Molto spesso i miei articoli trattano argomenti piuttosto generali; altre volte, invece, mi concentro su questioni più specifici, soprattutto quando si parla di videogiochi. Che sia il primo o il secondo caso, quel che cerco di fare, in genere, è di analizzare l’argomento da lontano, provando a capire il maggior numero di sfaccettature possibili; ma oggi, purtroppo, non credo che riuscirò ad essere così distaccato e, di conseguenza, sarò meno lucido del solito. Perché l’argomento mi è molto caro ed è da quasi tutta la vita che ritrovo a sostenere discussioni piuttosto accese (soprattutto con chi non è della mia generazione) riguardanti questo tema.
È di qualche giorno fa la notizia che secondo alcuni giornalisti sportivi del giornale tedesco Bild la Nazionale di calcio tedesca sia stata eliminata dai mondiali a causa di partite clandestine notturne ai videogiochi, che i calciatori avrebbero effettuato durante il ritiro. Io però non voglio analizzare questo evento, anche perché non c’è molto da commentare, visto che, tra l’altro, nessuno dei diretti interessati ha confermato. No, io vorrei piuttosto analizzare un altro fenomeno, ossia la demonizzazione dei videogiochi, soprattutto da parte di chi ne sa poco o nulla.
Questo tipo di fenomeno nasce praticamente assieme ai videogiochi stessi. Ma, mentre i videogiochi venivano esplorati dai ragazzini degli anni ’80, negli stessi anni i genitori iniziavano a vedere questo nuovo media come qualcosa di estremamente deviante per le povere menti dei loro bambini. Fin quando erano gli anni ’80 e i videogiochi si erano sviluppati da poco, questa esecrazione era in qualche modo giustificabile, visto e considerato che l’uomo tende ad allontanare e ad avere paura di ciò che non conosce. Ma sono passati più di trent’anni, e il fatto che ancora si riscontrino problematiche di questo tipo (perché il caso della Nazionale tedesca non è un caso isolato) evidenza come questo sia il periodo dell’indignazione, chiaramente non solo in ambito videoludico.
Senza addentrarmi in ambiti che non conosco, posso dirvi che mi sembra veramente assurdo che nel 2018 la maggior parte della stampa d’informazione non riesca ancora ad inquadrare il fenomeno videoludico. Perché se si guardasse un po’ più a fondo in questo mondo si capirebbe che gli appassionati (come me e come altri milioni di persone) non sono dei pazzi sociopatici e omicidi, così come la stampa generalista li dipinge il più delle volte; sono semplicemente dei ragazzi che hanno una passione. Questa passione, tra l’altro, ha subito un’evoluzione incredibile negli ultimi anni.
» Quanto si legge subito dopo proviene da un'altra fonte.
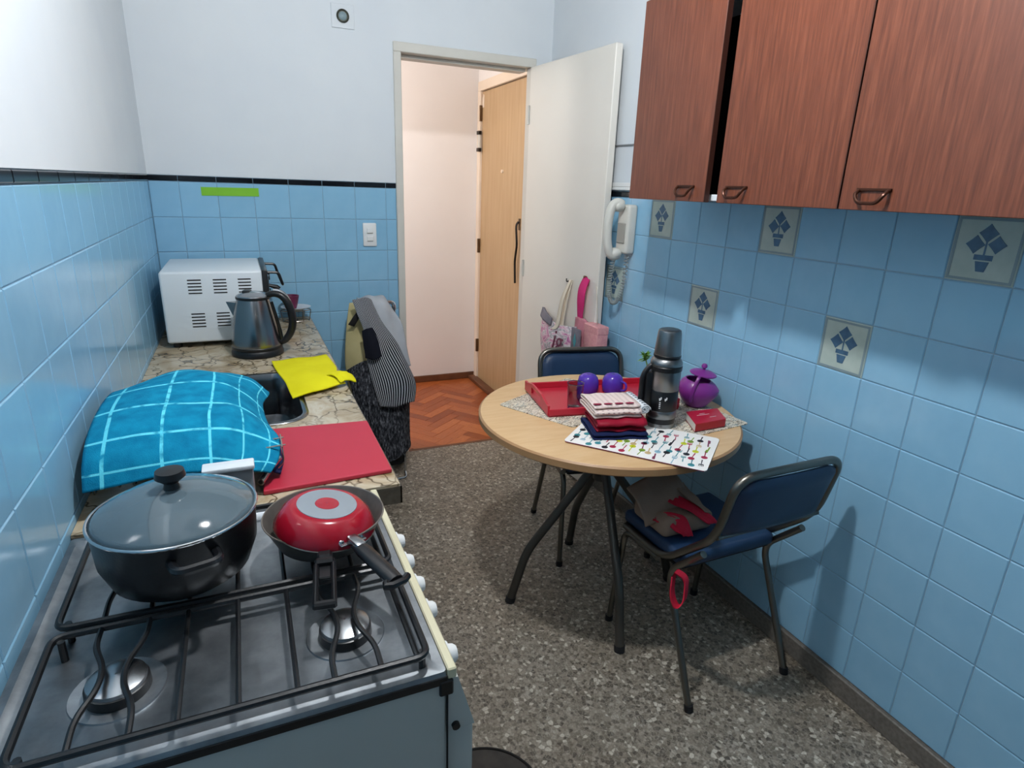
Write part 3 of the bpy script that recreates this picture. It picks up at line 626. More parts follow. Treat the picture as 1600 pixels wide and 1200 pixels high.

Ho già scritto in ambito a questo per cui non mi dilungherò più di tanto qui; quello che, però, ci tengo a precisare è che i videogiochi (oltre ad essere una forma di intrattenimento) grazie alla suddetta evoluzione è diventata, in alcune suoi generi, paragonabile alla più fine delle arti. Spesso e volentieri, soprattutto quando si parla di alcuni autori in particolare, il videogiocatore non gioca solo per passare il tempo divertendosi. Egli gioca per immergersi in un mondo fatto di incredibili storie, paragonabili ai migliori romanzi, e splendide immagini, tranquillamente incorniciabili in magnifici quadri.
È questo il principale motivo per cui mi sono stancato di discutere con certi elementi che, aborrendo i videogiochi, non fanno altro che esprimere la propria ignoranza e chiusura mentale. Se solo fossero in grado di togliersi il proverbiale prosciutto dagli occhi scoprirebbero un altro mondo. Se solo non fossero così limitati potrebbero apprezzare anche di più il mondo reale. Non chiudete le vostre porte ad un mondo solo perché è dipinto come l’inferno. Se le volete chiudere lo stesso… beh, non sapete cosa vi state perdendo.